(351c) Computational Insights into Photo(electro)Chemical Nitrogen Fixation over Titania Catalysts

Photocatalytic nitrogen fixation is a form of artificial photosynthesis capable of enabling distributed production of fixed nitrogen at near-ambient conditions from the nitrogen, water, and photons that are readily available from the environment. The process has been demonstrated over titania catalysts through both reductive and oxidative pathways, although the currently observed nitrogen fixation rates are too low to be practical for fertilizer synthesis and there is little fundamental understanding of the reaction mechanism or chemical phenomena that enable the process.
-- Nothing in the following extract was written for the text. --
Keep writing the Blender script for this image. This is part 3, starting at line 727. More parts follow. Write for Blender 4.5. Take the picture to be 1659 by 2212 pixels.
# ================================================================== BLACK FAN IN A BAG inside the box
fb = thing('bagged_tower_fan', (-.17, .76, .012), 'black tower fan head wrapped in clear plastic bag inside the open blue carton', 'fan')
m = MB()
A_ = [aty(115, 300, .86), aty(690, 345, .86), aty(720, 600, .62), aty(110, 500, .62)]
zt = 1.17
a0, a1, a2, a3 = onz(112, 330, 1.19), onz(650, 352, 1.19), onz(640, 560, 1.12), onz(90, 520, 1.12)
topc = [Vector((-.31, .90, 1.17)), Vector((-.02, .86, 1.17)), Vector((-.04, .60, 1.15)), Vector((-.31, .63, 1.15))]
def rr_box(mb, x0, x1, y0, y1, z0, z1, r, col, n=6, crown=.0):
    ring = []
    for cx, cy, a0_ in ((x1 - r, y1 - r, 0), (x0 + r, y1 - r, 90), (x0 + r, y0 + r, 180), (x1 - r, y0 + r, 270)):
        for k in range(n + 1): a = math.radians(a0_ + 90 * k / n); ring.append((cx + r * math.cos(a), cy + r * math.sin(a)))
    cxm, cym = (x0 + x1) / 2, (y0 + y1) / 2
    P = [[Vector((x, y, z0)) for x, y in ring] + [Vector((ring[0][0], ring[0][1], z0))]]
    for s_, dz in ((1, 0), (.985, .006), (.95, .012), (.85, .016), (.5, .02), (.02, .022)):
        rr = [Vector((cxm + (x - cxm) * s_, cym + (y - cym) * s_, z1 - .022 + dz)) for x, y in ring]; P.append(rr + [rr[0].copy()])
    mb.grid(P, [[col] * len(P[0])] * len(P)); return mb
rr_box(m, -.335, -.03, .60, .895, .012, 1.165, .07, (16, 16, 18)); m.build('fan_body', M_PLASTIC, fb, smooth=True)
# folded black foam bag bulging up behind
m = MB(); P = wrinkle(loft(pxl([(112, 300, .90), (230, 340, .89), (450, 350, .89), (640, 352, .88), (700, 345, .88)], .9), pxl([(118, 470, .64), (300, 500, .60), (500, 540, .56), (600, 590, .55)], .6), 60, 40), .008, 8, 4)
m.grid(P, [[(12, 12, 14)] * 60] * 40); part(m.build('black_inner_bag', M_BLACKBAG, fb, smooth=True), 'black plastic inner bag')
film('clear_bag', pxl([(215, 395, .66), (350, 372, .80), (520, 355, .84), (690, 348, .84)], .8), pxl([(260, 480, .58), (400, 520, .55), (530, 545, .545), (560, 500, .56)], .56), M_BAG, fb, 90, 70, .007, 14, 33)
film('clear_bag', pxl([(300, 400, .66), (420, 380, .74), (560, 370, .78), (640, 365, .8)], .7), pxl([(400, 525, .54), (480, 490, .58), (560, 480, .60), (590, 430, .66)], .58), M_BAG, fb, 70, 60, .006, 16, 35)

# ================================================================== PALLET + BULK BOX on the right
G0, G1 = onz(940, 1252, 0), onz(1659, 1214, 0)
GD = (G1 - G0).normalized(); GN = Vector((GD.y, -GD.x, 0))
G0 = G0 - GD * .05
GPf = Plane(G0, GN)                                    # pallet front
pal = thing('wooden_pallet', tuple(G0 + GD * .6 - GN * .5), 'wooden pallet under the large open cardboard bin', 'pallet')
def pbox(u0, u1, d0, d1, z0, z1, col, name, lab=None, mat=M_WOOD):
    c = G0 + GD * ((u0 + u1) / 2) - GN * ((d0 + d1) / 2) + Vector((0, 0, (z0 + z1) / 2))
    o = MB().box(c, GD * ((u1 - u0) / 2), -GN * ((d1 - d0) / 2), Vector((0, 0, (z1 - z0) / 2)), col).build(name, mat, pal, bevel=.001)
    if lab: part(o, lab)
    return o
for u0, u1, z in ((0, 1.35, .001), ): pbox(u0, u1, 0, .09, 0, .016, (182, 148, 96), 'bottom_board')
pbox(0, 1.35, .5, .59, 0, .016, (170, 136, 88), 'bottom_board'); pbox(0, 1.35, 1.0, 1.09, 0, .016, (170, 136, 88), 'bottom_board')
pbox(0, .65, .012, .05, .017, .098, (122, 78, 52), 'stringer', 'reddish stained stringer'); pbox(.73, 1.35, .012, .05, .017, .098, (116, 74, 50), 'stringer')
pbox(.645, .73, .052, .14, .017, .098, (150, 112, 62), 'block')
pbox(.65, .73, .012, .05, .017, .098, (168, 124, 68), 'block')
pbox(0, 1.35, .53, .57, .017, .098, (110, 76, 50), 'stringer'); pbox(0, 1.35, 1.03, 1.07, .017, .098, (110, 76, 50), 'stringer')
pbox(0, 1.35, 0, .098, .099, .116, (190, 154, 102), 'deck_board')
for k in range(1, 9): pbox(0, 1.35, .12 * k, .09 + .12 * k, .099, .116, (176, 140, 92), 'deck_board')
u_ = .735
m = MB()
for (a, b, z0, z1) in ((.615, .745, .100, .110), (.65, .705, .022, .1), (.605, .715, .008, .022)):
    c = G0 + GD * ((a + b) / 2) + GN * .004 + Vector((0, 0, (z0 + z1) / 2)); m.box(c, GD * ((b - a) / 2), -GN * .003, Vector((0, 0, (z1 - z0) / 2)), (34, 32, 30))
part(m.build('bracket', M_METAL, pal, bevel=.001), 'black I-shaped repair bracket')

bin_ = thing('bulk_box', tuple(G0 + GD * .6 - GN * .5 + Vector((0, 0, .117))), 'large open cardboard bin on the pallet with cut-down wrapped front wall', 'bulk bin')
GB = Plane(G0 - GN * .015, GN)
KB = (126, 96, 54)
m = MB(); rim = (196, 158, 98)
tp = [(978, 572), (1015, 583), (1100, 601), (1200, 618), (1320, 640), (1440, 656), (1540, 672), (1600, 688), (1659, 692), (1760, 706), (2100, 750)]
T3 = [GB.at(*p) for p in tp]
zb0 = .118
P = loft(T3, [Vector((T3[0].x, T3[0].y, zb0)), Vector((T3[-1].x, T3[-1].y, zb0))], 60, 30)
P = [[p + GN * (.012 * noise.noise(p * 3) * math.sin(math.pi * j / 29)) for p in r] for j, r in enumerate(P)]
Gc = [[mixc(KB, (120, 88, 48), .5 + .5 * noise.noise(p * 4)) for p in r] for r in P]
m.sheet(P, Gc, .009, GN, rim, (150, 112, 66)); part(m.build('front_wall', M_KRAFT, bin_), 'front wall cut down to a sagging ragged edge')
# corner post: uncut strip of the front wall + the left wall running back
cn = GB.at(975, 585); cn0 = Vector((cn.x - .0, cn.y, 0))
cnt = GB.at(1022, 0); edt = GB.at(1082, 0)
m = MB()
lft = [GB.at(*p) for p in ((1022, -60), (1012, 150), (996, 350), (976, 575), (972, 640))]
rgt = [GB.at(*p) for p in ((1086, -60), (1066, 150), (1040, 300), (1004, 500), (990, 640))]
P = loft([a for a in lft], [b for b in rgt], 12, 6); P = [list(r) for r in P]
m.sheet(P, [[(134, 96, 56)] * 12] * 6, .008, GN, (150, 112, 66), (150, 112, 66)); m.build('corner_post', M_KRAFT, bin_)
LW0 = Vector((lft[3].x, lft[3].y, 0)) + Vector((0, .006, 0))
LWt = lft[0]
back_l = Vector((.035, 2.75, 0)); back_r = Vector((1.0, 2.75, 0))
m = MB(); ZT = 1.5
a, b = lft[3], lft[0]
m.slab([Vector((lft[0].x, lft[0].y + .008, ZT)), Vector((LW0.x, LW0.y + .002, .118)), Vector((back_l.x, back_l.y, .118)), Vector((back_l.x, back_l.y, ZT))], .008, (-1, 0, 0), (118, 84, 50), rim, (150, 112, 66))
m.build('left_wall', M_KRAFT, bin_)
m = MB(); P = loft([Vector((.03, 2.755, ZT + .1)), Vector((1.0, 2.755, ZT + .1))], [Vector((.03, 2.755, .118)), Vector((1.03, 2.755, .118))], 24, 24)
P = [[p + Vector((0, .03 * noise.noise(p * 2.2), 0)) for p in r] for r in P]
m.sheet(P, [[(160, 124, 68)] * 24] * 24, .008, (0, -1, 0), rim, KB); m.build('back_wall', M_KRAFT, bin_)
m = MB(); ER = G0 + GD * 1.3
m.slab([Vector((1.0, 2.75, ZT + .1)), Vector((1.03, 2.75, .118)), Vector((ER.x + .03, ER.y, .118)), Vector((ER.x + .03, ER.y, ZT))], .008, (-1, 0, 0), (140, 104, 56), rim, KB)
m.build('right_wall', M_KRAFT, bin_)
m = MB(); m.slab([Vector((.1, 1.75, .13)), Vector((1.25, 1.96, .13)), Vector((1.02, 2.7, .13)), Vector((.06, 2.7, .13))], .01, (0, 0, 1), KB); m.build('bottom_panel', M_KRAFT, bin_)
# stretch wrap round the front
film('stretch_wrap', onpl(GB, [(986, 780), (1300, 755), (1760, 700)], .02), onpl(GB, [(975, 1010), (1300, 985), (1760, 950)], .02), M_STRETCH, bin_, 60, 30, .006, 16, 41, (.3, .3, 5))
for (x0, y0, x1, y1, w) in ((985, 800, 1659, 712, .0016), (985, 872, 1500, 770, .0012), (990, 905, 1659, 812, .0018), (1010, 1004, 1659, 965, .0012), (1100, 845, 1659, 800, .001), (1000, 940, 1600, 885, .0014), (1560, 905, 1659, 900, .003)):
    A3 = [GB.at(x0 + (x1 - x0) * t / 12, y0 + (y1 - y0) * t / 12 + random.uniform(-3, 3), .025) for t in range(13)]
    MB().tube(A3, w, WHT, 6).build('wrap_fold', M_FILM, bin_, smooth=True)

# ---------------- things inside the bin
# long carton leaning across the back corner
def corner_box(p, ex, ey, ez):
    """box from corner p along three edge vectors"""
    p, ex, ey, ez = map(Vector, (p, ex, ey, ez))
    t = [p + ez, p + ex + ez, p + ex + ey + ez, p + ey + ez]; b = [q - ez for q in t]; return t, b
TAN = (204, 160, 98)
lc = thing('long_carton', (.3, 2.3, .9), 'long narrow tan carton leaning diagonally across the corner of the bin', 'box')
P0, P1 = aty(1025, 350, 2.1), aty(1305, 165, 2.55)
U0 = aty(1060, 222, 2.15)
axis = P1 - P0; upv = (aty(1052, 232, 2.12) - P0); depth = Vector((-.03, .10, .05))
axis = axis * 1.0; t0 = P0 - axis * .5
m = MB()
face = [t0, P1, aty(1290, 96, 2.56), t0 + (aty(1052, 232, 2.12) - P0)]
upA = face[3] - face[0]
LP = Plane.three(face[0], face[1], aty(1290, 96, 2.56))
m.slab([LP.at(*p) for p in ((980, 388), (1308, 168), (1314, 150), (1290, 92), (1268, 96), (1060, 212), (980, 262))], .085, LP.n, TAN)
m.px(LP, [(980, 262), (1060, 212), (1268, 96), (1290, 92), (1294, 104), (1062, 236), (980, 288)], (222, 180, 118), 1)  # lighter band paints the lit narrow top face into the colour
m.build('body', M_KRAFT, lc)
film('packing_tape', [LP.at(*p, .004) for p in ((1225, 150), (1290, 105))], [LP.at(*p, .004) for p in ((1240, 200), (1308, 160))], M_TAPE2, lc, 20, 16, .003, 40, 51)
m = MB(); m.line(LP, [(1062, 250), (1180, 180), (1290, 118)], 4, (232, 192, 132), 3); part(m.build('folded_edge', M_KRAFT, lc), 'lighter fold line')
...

Interestingly, the process occurs under environmental conditions and has been speculated to play a significant role in the global nitrogen cycle owing to the prevalence of TiO2 in naturally occurring sands and man-made pigments. Despite the wide-ranging potential impacts of this reaction, first demonstrated nearly 75 years ago, the process has received relatively little attention and has not been studied with modern techniques. This talk will briefly review the historical context and current progress toward photocatalytic nitrogen fixation, followed by a theoretical perspective into the thermodynamic driving forces and likely reaction mechanisms, with an emphasis on the potential for developing photoelectrochemical processes. The computational results will be complemented by recent experiments demonstrating the feasibility of the reaction.